To understand this, one need only state bluntly the upshot Medeiros's complaint: That elected officials are attempting to thwart democracy. Elected officials. Such a charge can only be accurate, it seems to me, where the people that the public has selected are conspiring to place authority not in the voters' hands, not even in their own hands, but in the hands of people or processes even farther from the reach of the voting booth. Federal bureaucracies come to mind.

Medeiros quips that the 2.5% proposal seeks to "'protect' taxpayers, apparently from themselves," but in doing so, he obscures the simple fact that the electorate at a financial town meeting is a mere subset of the voting public, and that the latter is a much larger group that could choose rationally, through its elected officials, to restrain the former. One begins to suspect that those who invoke the name of democracy in this way really mean that their odds of political success are better on one particular level of democracy.

Personally, I'd like to see limits to annual tax increases written into the Town Charter, but at least one financial town meeting will run its course before that is possible, and I'd like as much protection as the broader democracy that elected the current Town Council is able to provide.

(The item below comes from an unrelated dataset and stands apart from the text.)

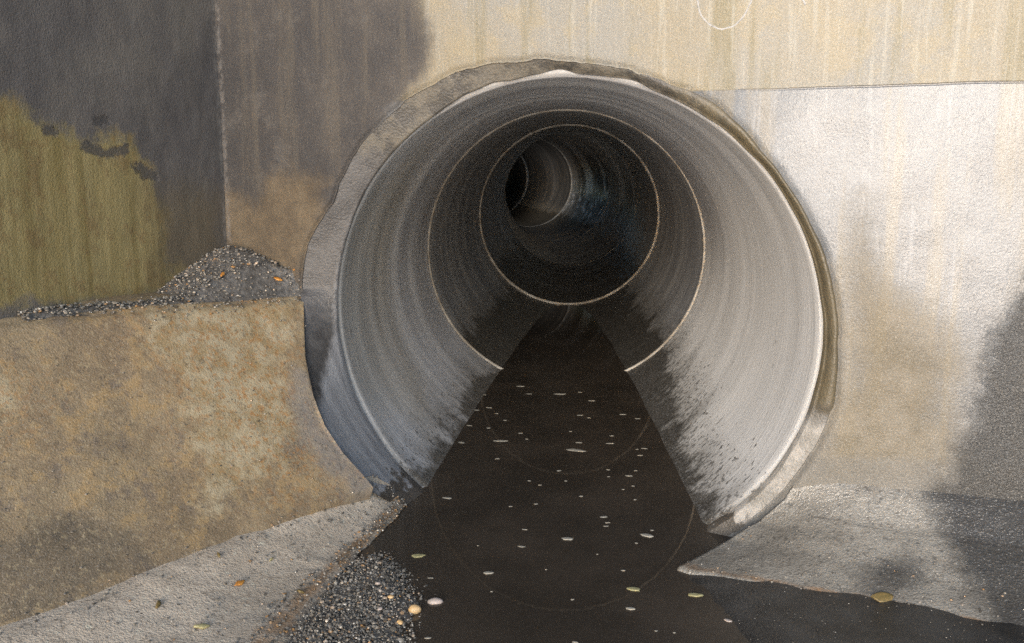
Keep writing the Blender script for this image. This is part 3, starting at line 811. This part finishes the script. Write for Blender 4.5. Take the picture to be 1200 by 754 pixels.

The melodrama of comparing Councilor David Nelson's proposed ordinance to the dictatorships that have recently sparked political unrest in Northern Africa, as Medeiros does, hardly suits the occasion and smacks of parochial fanaticism.

At the end of the day, an ordinance is just a bunch of words, and the process exists for a determined FTM to brush it aside. For the Town Council's decree to hold, the meeting's moderator would have to rule contrary appropriations out of order, and further, his ruling would have survive an appeal, which is just another vote of the people.  In other words, at the financial town meeting, fifty percent plus one - that is, the people - can decide that the Town Council has overstepped its boundaries.

What would happen after such a vote succeeded is an interesting question, but it seems likely that the Town Council would have to sue the people of the town in order to enforce its ordinance, and it's very difficult to imagine politicians doing such a thing in the absence of clear and overwhelming evidence that the larger group of voters would continue to support them, come the next election. That's democracy, and the most sure means of thwarting it is to exaggerate banal processes into cosmic battles of High Principle.

Elected officials should not lie and say that they believe something follows the rules merely in the hopes that nobody will notice that it does not. By the same token, however, it is their duty to interpret the rules for themselves and to apply them as they believe The People would prefer.